Back in the pub (why did they move him?) Gwen is questioning maniacal cannibal. He says that cannibalism is a tradition that’s passed down through the generations and once every decade they target people passing through and butcher them. He never explains why this tradition was started in the first place, unlike the X Files episode this also rips off, where the townspeople believed it gave them long life.

“I have seen things you could never believe and this is the only thing I don’t understand,” says Gwen. In the end, he simply whispers in her ear that he enjoyed it. Sick, but not worth the look of pure revulsion on Gwen’s face.

Gwen stumbles out of the pub and through the police cordon, her wound finally catching up with her. Owen and Jack look longingly after her. These guys need to get some taste.

As we come back from the ads, we hear Gwen’s voice superimposed over a night shot of Cardiff; her watching TV with Rhys and ignoring him as usual and her wearing only a man’s shirt in an apartment somewhere. As I transcribe this, bear in mind she’s been working with Torchwood for a whole, what, six weeks. This girl should have asked for a job description before she applied.

“I had a good job before this. I thought in a year or two perhaps a baby and Rhys would be a good Dad. I could try for Desk Sergeant and, well it was all sorting into place and then I met you lot.
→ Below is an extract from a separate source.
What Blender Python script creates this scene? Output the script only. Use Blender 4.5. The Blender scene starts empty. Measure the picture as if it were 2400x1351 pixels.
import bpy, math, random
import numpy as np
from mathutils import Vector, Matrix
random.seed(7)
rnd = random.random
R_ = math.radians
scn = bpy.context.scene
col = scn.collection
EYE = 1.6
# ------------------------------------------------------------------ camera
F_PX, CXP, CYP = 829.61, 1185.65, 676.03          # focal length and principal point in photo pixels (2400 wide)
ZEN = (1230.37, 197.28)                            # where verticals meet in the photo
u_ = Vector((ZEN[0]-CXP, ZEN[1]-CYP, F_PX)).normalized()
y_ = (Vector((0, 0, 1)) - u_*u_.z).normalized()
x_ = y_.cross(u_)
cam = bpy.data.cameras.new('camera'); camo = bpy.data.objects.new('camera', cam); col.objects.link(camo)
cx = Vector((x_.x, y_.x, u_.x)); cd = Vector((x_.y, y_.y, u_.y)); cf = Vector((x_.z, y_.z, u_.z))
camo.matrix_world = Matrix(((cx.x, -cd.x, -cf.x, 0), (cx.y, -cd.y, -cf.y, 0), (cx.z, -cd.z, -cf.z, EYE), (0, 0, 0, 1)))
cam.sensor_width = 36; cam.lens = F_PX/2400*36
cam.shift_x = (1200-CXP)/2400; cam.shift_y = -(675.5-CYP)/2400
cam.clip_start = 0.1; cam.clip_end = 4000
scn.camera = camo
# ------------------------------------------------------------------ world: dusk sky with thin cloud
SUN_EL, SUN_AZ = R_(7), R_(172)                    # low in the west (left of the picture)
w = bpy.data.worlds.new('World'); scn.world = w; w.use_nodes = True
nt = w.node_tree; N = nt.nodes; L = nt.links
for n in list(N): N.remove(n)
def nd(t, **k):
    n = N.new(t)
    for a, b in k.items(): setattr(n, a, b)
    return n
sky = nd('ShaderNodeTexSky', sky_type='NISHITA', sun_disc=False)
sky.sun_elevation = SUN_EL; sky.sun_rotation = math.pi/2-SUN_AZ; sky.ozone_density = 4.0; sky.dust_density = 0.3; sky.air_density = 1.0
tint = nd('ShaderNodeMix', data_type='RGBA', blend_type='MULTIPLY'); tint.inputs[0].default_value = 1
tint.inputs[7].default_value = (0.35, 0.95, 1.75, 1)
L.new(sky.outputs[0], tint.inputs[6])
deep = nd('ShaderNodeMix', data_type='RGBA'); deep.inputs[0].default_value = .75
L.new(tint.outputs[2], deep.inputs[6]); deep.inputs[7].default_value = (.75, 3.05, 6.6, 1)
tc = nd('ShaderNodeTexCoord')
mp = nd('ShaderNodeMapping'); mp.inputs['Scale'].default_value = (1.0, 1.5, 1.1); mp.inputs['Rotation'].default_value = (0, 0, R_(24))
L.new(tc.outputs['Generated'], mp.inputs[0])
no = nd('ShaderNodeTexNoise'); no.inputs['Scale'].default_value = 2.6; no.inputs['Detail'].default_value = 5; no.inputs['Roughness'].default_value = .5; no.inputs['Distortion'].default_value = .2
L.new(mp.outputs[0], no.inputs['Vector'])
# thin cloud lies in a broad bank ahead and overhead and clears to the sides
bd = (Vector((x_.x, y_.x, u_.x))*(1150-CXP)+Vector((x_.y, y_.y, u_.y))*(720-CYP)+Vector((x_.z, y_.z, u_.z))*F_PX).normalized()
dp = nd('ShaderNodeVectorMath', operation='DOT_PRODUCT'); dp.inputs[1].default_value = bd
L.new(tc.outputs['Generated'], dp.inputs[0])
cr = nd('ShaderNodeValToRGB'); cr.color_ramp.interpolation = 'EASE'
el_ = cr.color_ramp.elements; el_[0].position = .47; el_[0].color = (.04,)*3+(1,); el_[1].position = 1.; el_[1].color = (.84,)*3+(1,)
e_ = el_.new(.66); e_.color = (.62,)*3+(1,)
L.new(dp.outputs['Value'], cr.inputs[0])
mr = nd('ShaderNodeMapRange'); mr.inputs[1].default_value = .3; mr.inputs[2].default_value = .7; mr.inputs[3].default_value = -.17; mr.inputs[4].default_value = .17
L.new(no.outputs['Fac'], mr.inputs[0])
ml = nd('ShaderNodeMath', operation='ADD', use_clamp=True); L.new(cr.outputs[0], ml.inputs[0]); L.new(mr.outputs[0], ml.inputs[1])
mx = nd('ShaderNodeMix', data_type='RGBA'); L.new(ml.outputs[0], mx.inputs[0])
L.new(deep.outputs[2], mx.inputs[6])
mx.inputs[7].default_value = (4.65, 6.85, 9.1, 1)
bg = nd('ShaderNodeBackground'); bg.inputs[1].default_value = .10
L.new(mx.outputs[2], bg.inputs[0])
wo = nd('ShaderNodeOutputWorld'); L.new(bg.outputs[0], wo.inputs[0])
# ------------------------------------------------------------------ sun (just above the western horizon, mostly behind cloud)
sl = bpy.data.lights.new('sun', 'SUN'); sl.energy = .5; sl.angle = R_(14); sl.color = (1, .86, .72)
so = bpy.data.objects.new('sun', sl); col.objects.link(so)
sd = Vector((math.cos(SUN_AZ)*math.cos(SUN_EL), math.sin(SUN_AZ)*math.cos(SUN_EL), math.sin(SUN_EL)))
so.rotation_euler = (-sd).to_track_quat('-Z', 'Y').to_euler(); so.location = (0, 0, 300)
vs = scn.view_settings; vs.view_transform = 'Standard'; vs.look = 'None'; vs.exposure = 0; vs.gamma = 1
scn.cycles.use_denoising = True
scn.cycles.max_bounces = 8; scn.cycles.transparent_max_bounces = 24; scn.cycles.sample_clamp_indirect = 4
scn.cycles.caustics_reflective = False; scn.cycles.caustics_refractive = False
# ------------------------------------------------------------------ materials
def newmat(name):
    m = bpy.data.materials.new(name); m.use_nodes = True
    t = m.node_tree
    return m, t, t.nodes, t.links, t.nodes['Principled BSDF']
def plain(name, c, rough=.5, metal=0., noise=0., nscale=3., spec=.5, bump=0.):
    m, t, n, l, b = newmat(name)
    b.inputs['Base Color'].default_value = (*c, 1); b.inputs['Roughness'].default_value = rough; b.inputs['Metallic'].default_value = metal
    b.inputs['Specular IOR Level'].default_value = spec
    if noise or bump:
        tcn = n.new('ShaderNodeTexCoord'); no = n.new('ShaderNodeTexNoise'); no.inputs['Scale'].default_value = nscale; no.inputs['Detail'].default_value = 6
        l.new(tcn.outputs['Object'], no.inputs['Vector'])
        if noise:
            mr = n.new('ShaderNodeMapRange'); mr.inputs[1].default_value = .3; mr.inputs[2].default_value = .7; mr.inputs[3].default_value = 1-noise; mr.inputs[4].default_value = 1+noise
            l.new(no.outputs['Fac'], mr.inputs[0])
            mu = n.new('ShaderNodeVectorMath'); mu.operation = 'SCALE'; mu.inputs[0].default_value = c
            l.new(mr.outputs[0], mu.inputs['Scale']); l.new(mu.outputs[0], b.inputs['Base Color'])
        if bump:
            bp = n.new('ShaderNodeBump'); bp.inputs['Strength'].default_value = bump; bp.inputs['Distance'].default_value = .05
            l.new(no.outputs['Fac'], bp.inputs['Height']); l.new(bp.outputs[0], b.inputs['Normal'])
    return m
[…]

All these things, all these things they’re changing me, changing how I see the world and I can’t share them with anyone.”
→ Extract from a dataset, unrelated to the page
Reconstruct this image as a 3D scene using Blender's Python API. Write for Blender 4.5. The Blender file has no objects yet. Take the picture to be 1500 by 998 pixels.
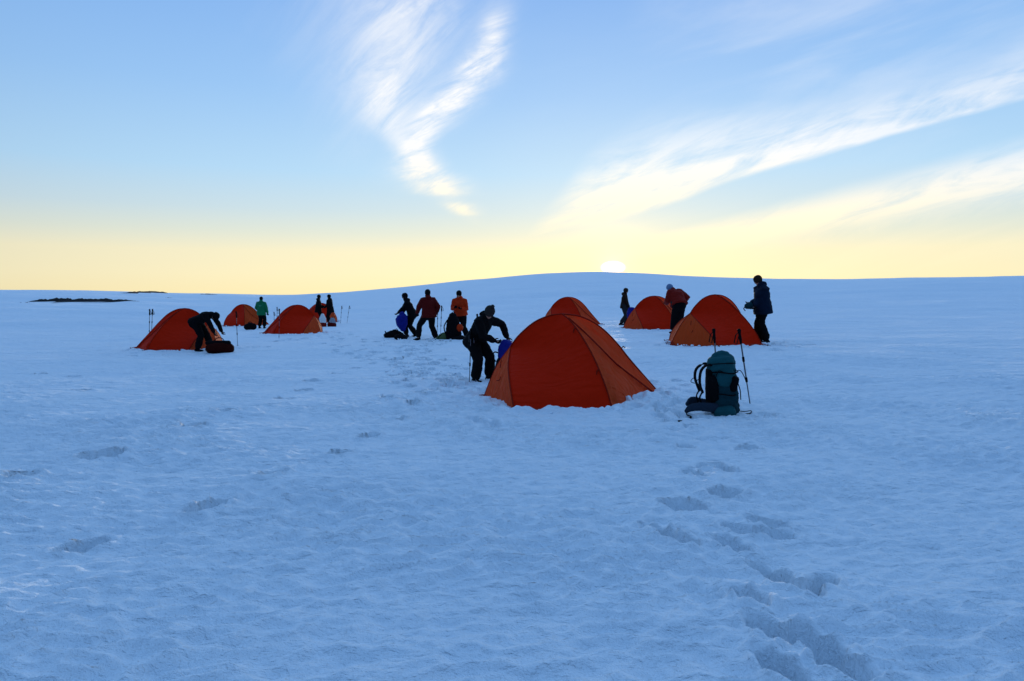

Owen, craggy-faced and shirtless (not a pretty sight), appears behind her and says “You can now”. They kiss and start to take each other’s clothes off. The end.

Not buying it Gwen. Sounds like a bunch of sophistry to convince yourself it’s ok to shag somebody else. Blurgh.

Next week: Tosh can read minds and questions her purpose in life. After Gwen’s crisis of ‘conscience’ I don’t know if I can handle that.

1 comment:

Anonymous said...

"the Bandy Legged One" ???

I've taken your recommendations to heart and watched Supernatural. I enjoyed that almost as much as I enjoyed reading your recap.